We conclude that the hangers under consideration "are clearly suitable for repetitive use" and, therefore, that they are not classifiable with the goods with which they are entered. This conclusion is limited to the facts under consideration, in which:

1. The hangers are of relatively substantial construction;

2. A substantial proportion of the styles suitable for reuse is forwarded to another company which commingles them with new hangers and sells them to garment vendors (which may include the original importer) for use in packing, shipping, and transportation of garments.

This conclusion is distinguished from HQ 084068 dated July 21, 1989, in which the reuse was limited to hanging other garments in the importer’s stores and, consequently, the "reuse" was not sufficient to be considered reuse in the commercial sense under Holly Stores.
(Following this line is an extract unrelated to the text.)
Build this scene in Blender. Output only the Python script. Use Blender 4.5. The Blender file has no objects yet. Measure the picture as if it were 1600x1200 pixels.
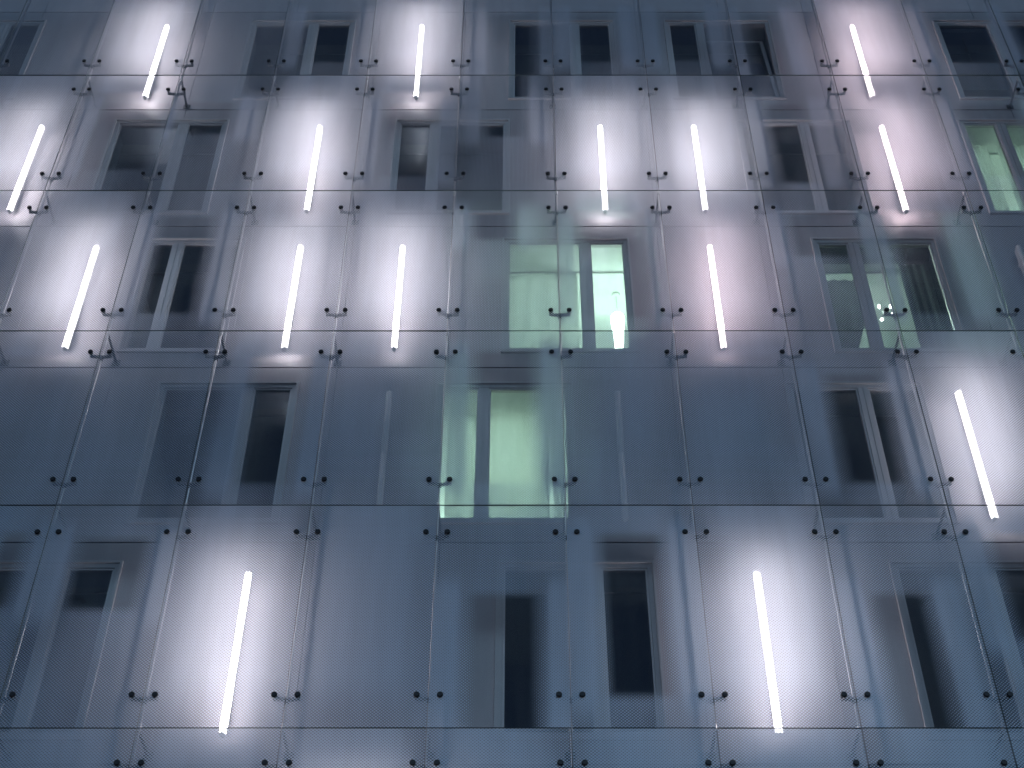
import bpy, bmesh, math, random
from mathutils import Vector, Matrix
random.seed(7)
S = bpy.context.scene
COL = S.collection
R = math.radians

# ------------------------------------------------------------------ camera
CAM_Z = 1.6
cd = bpy.data.cameras.new('camera')
cam = bpy.data.objects.new('camera', cd)
COL.objects.link(cam)
cam.location = (0, 0, CAM_Z)
cam.rotation_euler = (R(90 + 44.6), 0, 0)
cd.sensor_width = 36.0
cd.lens = 2290 / 1600 * 36.0
cd.shift_x = -13 / 1600
cd.clip_start = 0.1
cd.clip_end = 3000
S.camera = cam

# ------------------------------------------------------------------ dusk sky, exposure
SUN_EL, SUN_ROT = -1.5, 200.0
w = bpy.data.worlds.new('World')
S.world = w
w.use_nodes = True
nt = w.node_tree
bg = nt.nodes['Background']
sky = nt.nodes.new('ShaderNodeTexSky')
sky.sky_type = 'NISHITA'
sky.sun_disc = False
sky.sun_elevation = R(SUN_EL)
sky.sun_rotation = R(SUN_ROT)
sky.ozone_density = 3.0
sky.air_density = 1.0
sky.dust_density = 0.4
tint = nt.nodes.new('ShaderNodeMix')
tint.data_type = 'RGBA'
tint.blend_type = 'MULTIPLY'
tint.inputs[0].default_value = 1.0
tint.inputs[7].default_value = (1.05, 1.04, 0.93, 1)      # the photograph's cool white balance
nt.links.new(sky.outputs[0], tint.inputs[6])
nt.links.new(tint.outputs[2], bg.inputs[0])
bg.inputs[1].default_value = 0.040
sd = bpy.data.lights.new('twilight_fill', 'SUN')          # added low blue sun in place of dusk glow, brightens the lower glass
sd.energy = 0.12
sd.angle = R(40)
sd.color = (0.46, 0.73, 1.0)
sun = bpy.data.objects.new('twilight_fill', sd)
COL.objects.link(sun)
sun.rotation_euler = (R(90 - 2), 0, R(10))
S.view_settings.view_transform = 'Standard'
S.view_settings.look = 'None'
S.view_settings.gamma = 1.0
S.view_settings.exposure = 3.3
S.view_settings.use_curve_mapping = False
cy = S.cycles
cy.max_bounces = 10
cy.diffuse_bounces = 4
cy.glossy_bounces = 4
cy.transmission_bounces = 6
cy.transparent_max_bounces = 24
cy.sample_clamp_indirect = 4.0
cy.caustics_reflective = False
cy.caustics_refractive = False

TUBE_L = 2.45          # radiance of the outside tubes
ROOM_L = 1.0

# ------------------------------------------------------------------ materials
def mat(name):
    m = bpy.data.materials.new(name)
    m.use_nodes = True
    n = m.node_tree
    n.nodes.clear()
    out = n.nodes.new('ShaderNodeOutputMaterial')
    return m, n, out

def N(n, typ, **kw):
    x = n.nodes.new(typ)
    for k, v in kw.items():
        setattr(x, k, v)
    return x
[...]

Our conclusion is consistent with HQ 114360 dated June 18, 1998, finding certain hangers "durable and capable of reuse" and holding them to be "substantial holders" within the meaning of subheading 9803.00.50, HTSUS. These hangers were similar to those under consideration and they were processed in a program similar to that under consideration (i.e., they were clear plastic, relatively substantial hangers acquired by an entity which sorts, sanitizes, packages, and exports them to various foreign garment manufacturers for use in packaging garments).

Inasmuch as the hangers are "clearly suitable for repetitive use" and are not required to be classified with the goods with which they are entered, they must be classified in heading 3923, 3924, or 3926, HTSUS. The hangers are not "rounded" or "shouldered", as plastic hangers which are used in the household often are; as the available information demonstrates (i.e., the facts you have provided, Holly Stores, and HQs 084068 and 114360 (referred to above), the hangers are of the kind used commercially. Therefore, we conclude that they may not be classified as household articles in heading 3924, HTSUS. Insofar as classification in heading 3923, HTSUS, is concerned, it is Customs position that the articles of that heading are "to be used primarily as temporary packaging for the merchandise contained therein [and] [o]nce the purchase was made, the [articles] would be discarded" (HQ 960218 dated October 22, 1997; see also HQ 961092 dated March 24, 1998, and NY 871719 dated February 26, 1992). Although the hangers are of the kind used commercially, as established above, they are clearly intended for reuse. Accordingly, they may not be classified as articles for the conveyance or packing of goods of plastics in heading 3923, HTSUS. The hangers are classified as other articles of plastics, in subheading 3926.90.98, HTSUS.

HOLDING:

The hangers are "clearly suitable for repetitive use" and, accordingly, are classifiable separately from the garments with which they are entered under GRI 5(b), provided that : (1) they are of relatively substantial construction; and (2) a substantial proportion of which is forwarded to another company which commingles them with new hangers and sells them to garment vendors (which may include the original importer) for use in packing, shipping, and transportation of garments. They are classified as other articles of plastics in subheading 3926.90.98, HTSUS.